2. Variety. I hear this a lot. Stumble Upon is stupid, I stumble my posts all the time and I get no traffic. Yeah, we all know, we see you doing it. Stop it. It’s annoying. If there was a such thing as stumble etiquette, the first line would be, stop stumbling your own shit all the time, asshole. SU is smart, and probably operates based on some super technical algorithm which totally can tell when you are genuinely stumbling a variety of fun sites to share across the network, or if you are being a selfish douche who only wants to promote your own content. If you constantly stumble the same site, you will have zero stumble authority, and the followers you haven’t driven off with your endless self promotion won’t see your posts, because SU won’t share them.

This is not to say you can’t use SU to increase your traffic, just make sure that you are also taking the time to stumble lots of other things, as well! Many of us believe in the unspoken 1/15 ratio.

That means, never stumble the same site more than once every 15 stumbles. Want to give yourself a thumbs up? Awesome! Just makes sure you have stumbled at least 15 other things since the last time you did it (hint, hint use the Stumble! button on your toolbar to get that variety of stumbles under your belt).
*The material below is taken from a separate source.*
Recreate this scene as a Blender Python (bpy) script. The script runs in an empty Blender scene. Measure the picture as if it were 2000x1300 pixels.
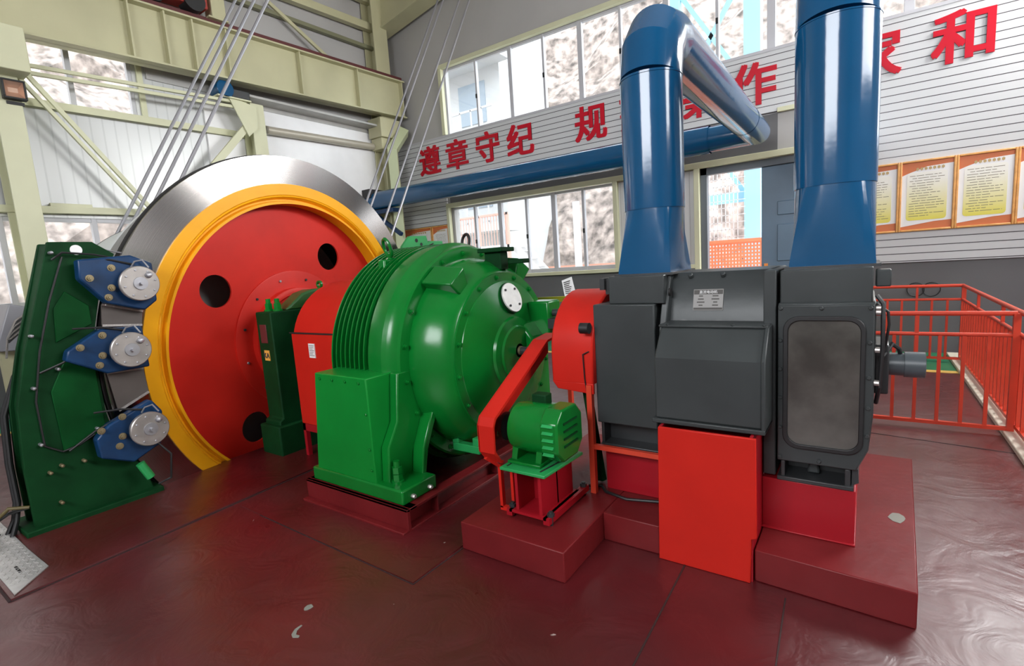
import bpy, bmesh, math, random
from mathutils import Vector, Matrix
random.seed(7)
sc = bpy.context.scene
COL = sc.collection
PI = math.pi

# ------------------------------------------------------------------ camera
cd = bpy.data.cameras.new('camera')
cam = bpy.data.objects.new('camera', cd); COL.objects.link(cam)
cd.sensor_fit = 'HORIZONTAL'; cd.sensor_width = 36.0
cd.lens = 988.06*36/2000
cd.clip_start = 0.05; cd.clip_end = 300
RX = Vector((0.82143124, 0.56639294, -0.06670648))
DN = Vector((0.02256252, -0.14914863, -0.98855734))
FW = Vector((-0.56986108, 0.81052682, -0.1352946))
cm = Matrix((( RX.x, -DN.x, -FW.x, 0.0), (RX.y, -DN.y, -FW.y, 0.0), (RX.z, -DN.z, -FW.z, 1.7), (0, 0, 0, 1)))
cam.matrix_world = cm
sc.camera = cam

# ------------------------------------------------------------------ world, exposure, daylight
SKY = 4.2
w = bpy.data.worlds.new('overcast_sky'); sc.world = w; w.use_nodes = True
wn = w.node_tree; wn.nodes.clear()
wo = wn.nodes.new('ShaderNodeOutputWorld'); bg = wn.nodes.new('ShaderNodeBackground')
bg.inputs[0].default_value = (0.93, 0.96, 1.0, 1); bg.inputs[1].default_value = SKY
wn.links.new(bg.outputs[0], wo.inputs[0])
vs = sc.view_settings
vs.view_transform = 'Standard'; vs.look = 'None'; vs.exposure = 0.6; vs.gamma = 1.0; vs.use_curve_mapping = False

def area(name, loc, look, sx, sy, power, color=(1, 1, 1), portal=False):
    d = bpy.data.lights.new(name, 'AREA'); d.shape = 'RECTANGLE'; d.size = sx; d.size_y = sy
    d.energy = power; d.color = color
    o = bpy.data.objects.new(name, d); COL.objects.link(o); o.location = loc
    o.rotation_euler = (Vector(look)-Vector(loc)).to_track_quat('-Z', 'Y').to_euler()
    if portal: d.cycles.is_portal = True
    return o
# area lamps that add to the daylight, all out of view
area('added_key_light', (2.85, 9.42, 5.5), (-6.5, 4.6, 2.4), 3.3, 1.45, 440, (1.0, 0.99, 0.97))  # added key lamp, unseen, hung just inside the high windows
area('added_side_fill', (5.5, 3.0, 5.2), (-3, 3.0, 3.0), 3.6, 2.6, 200, (1.0, 0.98, 0.96))  # added fill lamp at an unseen opening, brightens the plank siding
area('daylight_rear_window', (-1.6, -4.5, 4.7), (-1.6, 3.0, 2.6), 4.6, 2.4, 255, (0.95, 0.97, 1.0))
area('portal_back_high', (-6.0, 9.75, 5.5), (-6.0, 0, 5.5), 4.6, 1.6, 1, portal=True)
area('portal_back_low', (-6.2, 9.75, 2.25), (-6.2, 0, 2.25), 4.4, 1.6, 1, portal=True)
area('portal_door', (-1.9, 9.75, 1.6), (-1.9, 0, 1.6), 1.0, 3.1, 1, portal=True)
area('portal_left_low', (-10.2, 1.8, 2.2), (0, 1.8, 2.2), 1.3, 4.6, 1, portal=True)

# ------------------------------------------------------------------ materials
MATS = {}
def mat(name, col, rough=0.5, metal=0.0, vary=0.0, scale=3.0, bump=0.0, bscale=30.0, spec=0.5, coat=0.0, rvary=0.0):
    if name in MATS: return MATS[name]
    m = bpy.data.materials.new(name); m.use_nodes = True
    nt = m.node_tree; b = nt.nodes['Principled BSDF']
    b.inputs['Base Color'].default_value = (*col, 1); b.inputs['Roughness'].default_value = rough
    b.inputs['Metallic'].default_value = metal; b.inputs['Specular IOR Level'].default_value = spec
    if coat: b.inputs['Coat Weight'].default_value = coat; b.inputs['Coat Roughness'].default_value = 0.08
    if vary or bump or rvary:
        g = nt.nodes.new('ShaderNodeNewGeometry')
    if vary:
        n = nt.nodes.new('ShaderNodeTexNoise'); n.inputs['Scale'].default_value = scale; n.inputs['Detail'].default_value = 5
        nt.links.new(g.outputs['Position'], n.inputs['Vector'])
        r = nt.nodes.new('ShaderNodeMapRange'); r.inputs[1].default_value = 0.3; r.inputs[2].default_value = 0.7
        r.inputs[3].default_value = 1-vary; r.inputs[4].default_value = 1+vary
        nt.links.new(n.outputs['Fac'], r.inputs[0])
        mx = nt.nodes.new('ShaderNodeVectorMath'); mx.operation = 'SCALE'; mx.inputs[0].default_value = col
        nt.links.new(r.outputs[0], mx.inputs['Scale']); nt.links.new(mx.outputs[0], b.inputs['Base Color'])
    if rvary:
        n3 = nt.nodes.new('ShaderNodeTexNoise'); n3.inputs['Scale'].default_value = scale*1.7; n3.inputs['Detail'].default_value = 4
        nt.links.new(g.outputs['Position'], n3.inputs['Vector'])
        r3 = nt.nodes.new('ShaderNodeMapRange'); r3.inputs[1].default_value = 0.3; r3.inputs[2].default_value = 0.7
        r3.inputs[3].default_value = max(0.02, rough-rvary); r3.inputs[4].default_value = rough+rvary
        nt.links.new(n3.outputs['Fac'], r3.inputs[0]); nt.links.new(r3.outputs[0], b.inputs['Roughness'])
    if bump:
        n2 = nt.nodes.new('ShaderNodeTexNoise'); n2.inputs['Scale'].default_value = bscale; n2.inputs['Detail'].default_value = 3
        nt.links.new(g.outputs['Position'], n2.inputs['Vector'])
        bp = nt.nodes.new('ShaderNodeBump'); bp.inputs['Strength'].default_value = bump; bp.inputs['Distance'].default_value = 0.02
        nt.links.new(n2.outputs['Fac'], bp.inputs['Height']); nt.links.new(bp.outputs[0], b.inputs['Normal'])
    MATS[name] = m
    return m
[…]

It also helps if you can get another person to be the one to stumble your site first, and then you going back and giving it a thumbs up.
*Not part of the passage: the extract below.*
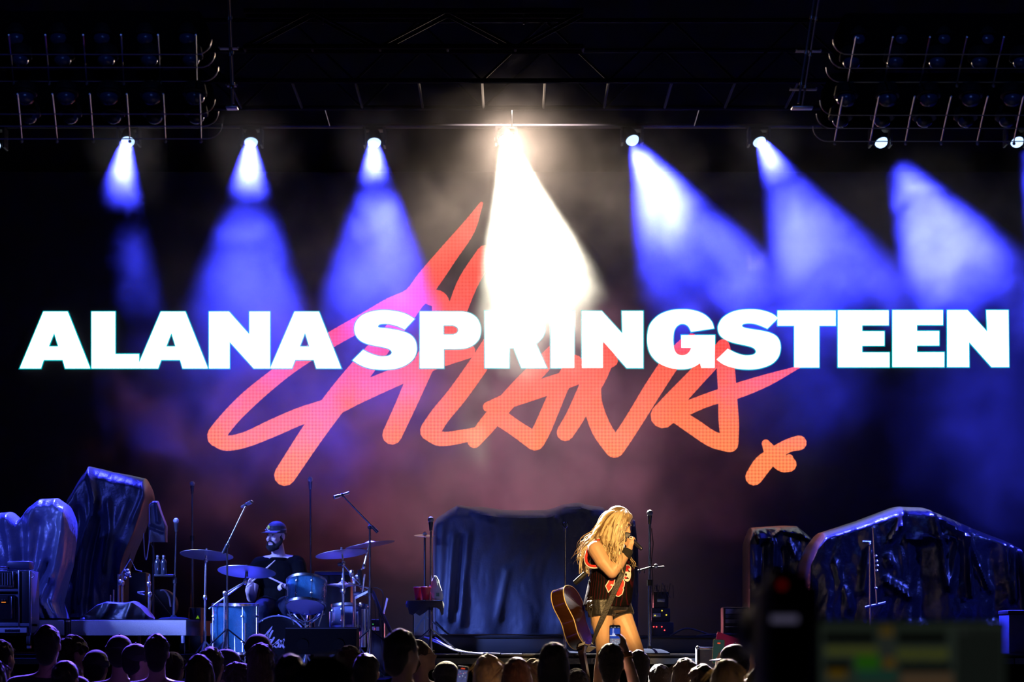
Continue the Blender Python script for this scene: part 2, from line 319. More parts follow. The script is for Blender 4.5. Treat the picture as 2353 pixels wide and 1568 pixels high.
# ---------------------------------------------------------------- haze hanging in front of the screen: one body of smoke, thick and thin
CLOUDS = [  # where it is thick: photo pixel, distance, half sizes across / up (pixels) and in depth (metres), density
    (296, 350, 27.5, 130, 165, 1.0, 0.60), (380, 620, 26.9, 150, 190, 0.8, 0.05),
    (577, 350, 27.5, 150, 150, 1.0, 0.60), (600, 650, 26.8, 320, 290, 1.3, 0.17),
    (860, 330, 27.6, 130, 125, 1.0, 0.50), (880, 600, 26.8, 300, 290, 1.3, 0.24),
    (1190, 500, 27.1, 440, 440, 1.6, 0.11),
    (1490, 440, 27.2, 190, 220, 1.0, 0.40), (1530, 520, 27.0, 270, 340, 1.3, 0.16), (1745, 340, 27.6, 120, 130, 1.0, 0.25), (1840, 560, 26.8, 300, 330, 1.3, 0.26),
    (2130, 560, 26.9, 270, 290, 1.3, 0.48), (2420, 560, 26.9, 200, 330, 1.3, 0.3),
    (700, 930, 26.2, 520, 330, 1.4, 0.05), (2300, 980, 25.9, 320, 420, 1.2, 0.022), (1830, 900, 26.0, 260, 200, 1.2, 0.02),
    (1080, 1000, 29.0, 1060, 480, 1.9, 0.135)]
def make_haze(lo, hi, vox):
    T = bpy.data.node_groups.new('haze_density', 'GeometryNodeTree'); N = T.nodes; L = T.links
    T.interface.new_socket('Geometry', in_out='OUTPUT', socket_type='NodeSocketGeometry')
    P = N.new('GeometryNodeInputPosition').outputs[0]
    def math_(op, *a):
        n = N.new('ShaderNodeMath'); n.operation = op
        for i, v in enumerate(a):
            if isinstance(v, (int, float)): n.inputs[i].default_value = v
            else: L.new(v, n.inputs[i])
        return n.outputs[0]
    def noise_(sc, det, dist):
        nz = N.new('ShaderNodeTexNoise'); nz.inputs['Scale'].default_value = sc; nz.inputs['Detail'].default_value = det
        nz.inputs['Roughness'].default_value = 0.6; nz.inputs['Distortion'].default_value = dist; L.new(P, nz.inputs['Vector'])
        return nz.outputs[0]
    nf = noise_(1.55, 6, 0.9); total = None
    for (x, y, D, rx, ry, rd, dens) in CLOUDS:
        c = at(x, y, D); R = V(m(rx, D), rd, m(ry, D))
        a = N.new('ShaderNodeVectorMath'); a.operation = 'MULTIPLY_ADD'; L.new(P, a.inputs[0])
        a.inputs[1].default_value = (1 / R.x, 1 / R.y, 1 / R.z); a.inputs[2].default_value = (-c.x / R.x, -c.y / R.y, -c.z / R.z)
        ln = N.new('ShaderNodeVectorMath'); ln.operation = 'LENGTH'; L.new(a.outputs[0], ln.inputs[0])
        fo = N.new('ShaderNodeMapRange'); fo.interpolation_type = 'SMOOTHSTEP'; fo.inputs['From Min'].default_value = 0.45; fo.inputs['From Max'].default_value = -0.15
        fo.inputs['To Max'].default_value = dens; L.new(math_('MULTIPLY_ADD', nf, -0.9, ln.outputs['Value']), fo.inputs['Value'])
        total = fo.outputs[0] if total is None else math_('ADD', total, fo.outputs[0])
    rm = N.new('ShaderNodeMapRange'); rm.inputs['From Min'].default_value = 0.36; rm.inputs['From Max'].default_value = 0.72
    rm.inputs['To Min'].default_value = 0.12; rm.inputs['To Max'].default_value = 1.0; L.new(nf, rm.inputs['Value'])
    vc = N.new('GeometryNodeVolumeCube'); L.new(math_('MULTIPLY', total, rm.outputs[0]), vc.inputs['Density'])
    vc.inputs['Min'].default_value = lo; vc.inputs['Max'].default_value = hi
    for k, ax in enumerate('XYZ'): vc.inputs['Resolution ' + ax].default_value = int((hi[k] - lo[k]) / vox[k])
    M = bpy.data.materials.new('haze'); M.use_nodes = True; nt = M.node_tree; nt.nodes.clear()
    at_ = nt.nodes.new('ShaderNodeAttribute'); at_.attribute_name = 'density'
    sc = nt.nodes.new('ShaderNodeVolumeScatter'); sc.inputs['Color'].default_value = (1, 1, 1, 1); sc.inputs['Anisotropy'].default_value = 0.3
    nt.links.new(at_.outputs['Fac'], sc.inputs['Density'])
    o = nt.nodes.new('ShaderNodeOutputMaterial'); nt.links.new(sc.outputs[0], o.inputs['Volume'])
    sm = N.new('GeometryNodeSetMaterial'); sm.inputs['Material'].default_value = M; L.new(vc.outputs[0], sm.inputs['Geometry'])
    go = N.new('NodeGroupOutput'); L.new(sm.outputs[0], go.inputs[0])
    me = bpy.data.meshes.new('haze'); me.materials.append(M); ob = bpy.data.objects.new('haze', me); COL.objects.link(ob)
    md = ob.modifiers.new('haze', 'NODES'); md.node_group = T
    M.cycles.volume_step_rate = HAZE_STEP
    return tag(ob, 'drifting stage haze lit by the row of beams', 'haze', None, 'stuff')
HAZE_STEP = 3.5
make_haze((-6.2, 24.8, 1.9), (6.2, 30.9, 8.4), (0.055, 0.10, 0.055))
# ---------------------------------------------------------------- common materials
BLK = lambda: mat('black_paint', (0.007, 0.007, 0.009), 0.5, 0, 0.3, 12, spec=0.3)
BLKG = lambda: mat('black_gloss', (0.010, 0.010, 0.012), 0.22, 0, 0.2, 12)
CHR = lambda: mat('chrome', (0.80, 0.82, 0.86), 0.24, 1.0, 0.06, 20)
STL = lambda: mat('dull_steel', (0.42, 0.43, 0.46), 0.35, 1.0, 0.15, 14)
RUB = lambda: mat('rubber', (0.018, 0.018, 0.018), 0.8, 0, 0.2, 20)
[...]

Stumble Upon hates selfish llamas. ( It’s the new sad panda, I’m trying to make it happen.)

Finally, based on the scribbles I made on this here McDonald’s napkin in line at the bank this morning, I wanted to discuss what kind of content takes off on SU, and what stuff sits dead in the water. The truth is, it’s a crap shoot.

I can only offer you these tips:

1. Keep it short. Stumblers are an ADD breed by nature, so short and zippy typically plays well. How-to’s, Top 10 Lists, hilarious cartoons, etc. Those typically do great on SU.

2. If it’s a long post, hook them in the first sentence. I will admit that when I am stumbling, and Harry Potter book 7 loads on my screen with minimal paragraph breaks and nary a period in site, two boring words in, I stop reading, my brain has an earthquake, and I write your name down on the list of people I plan on punching in the face should I ever meet you in real life. Unless, of course, you peak my interest from the start.

For example, click this post right here. It’s like Homer’s fucking Odyssey in length, but the first sentence is catchy, so despite the fact that my post is 4 million lines long, it does well on Stumble Upon. Click here to see how it played on Stumble Upon.

3. Lastly, be original. Why isn’t your four step tutorial on how to boil water not taking off on Stumble Upon? Because there are 4 million other water boiling tutorials on Stumble Upon, so unless your tutorial features you boiling water naked, drunk, and holding a koala, the interest might not be there.

In summation, Stumble Upon is an excellent way to find some of the best shit the web has to offer, and it’s also an amazing and easy way to successfully promote what you do online and increase your traffic.